NEW RULES FOR MARRIAGE

April 24, 2012 § 4 Comments

Governor Bryant signed into law SB 2851, which makes some sweeping changes in how one applies for and obtains a marriage license in Mississippi. You can read the new law here for yourself.

The law, which takes effect July 1, 2012, changes much of MCA § 93-1-5. The new law clarifies the age limitations to provide that any male 17 years and older, and any female 15 years and older, may apply for a marriage license, provided that they have parental consent or have an order of a circuit, chancery or county court judge waiving the requirement.

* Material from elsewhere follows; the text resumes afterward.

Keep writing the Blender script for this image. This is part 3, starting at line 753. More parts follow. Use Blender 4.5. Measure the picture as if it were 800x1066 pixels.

Other changes: the three-day waiting period is eliminated, as is the requirement for a blood test for syphilis. You may not obtain a marriage license if it appears to the circuit clerk that you are intoxicated, or are suffering from mental illness or intellectual disability to the extent that you do not understand the nature and consequences of the application for a marriage license (there’s a lot I could say about this last provision, but I’ll let it go for now).

MCA § 93-1-7 is repealed. That is the section that provided the right of “any interested party” to contest issuance of a marriage license.

The biggest change here, of course, is elimination of the waiting period and blood test. Those two requirements in combination sent many a couple here in east Mississippi scurrying off to Alabama to tie the knot on impulse. Now they have no reason to run off somewhere else.  

What impact will this have on the divorce rate? Too soon to say for sure. My own purely opinionated, unscientific guess is that most marriages that are entered into without much thought and reflection beforehand are marriages that don’t last too long. That being said, I don’t think the three-day waiting period accomplished much in the way of time for thought and reflection anyway. Besides, for couples who are “hotter than a pepper sprout,” like the song says, could hop over the line to Alabama and “get married in a fever” no matter what Mississippi law required. All in all, I think these changes eliminate some requirements that were outmoded in the 21st century and we can do without.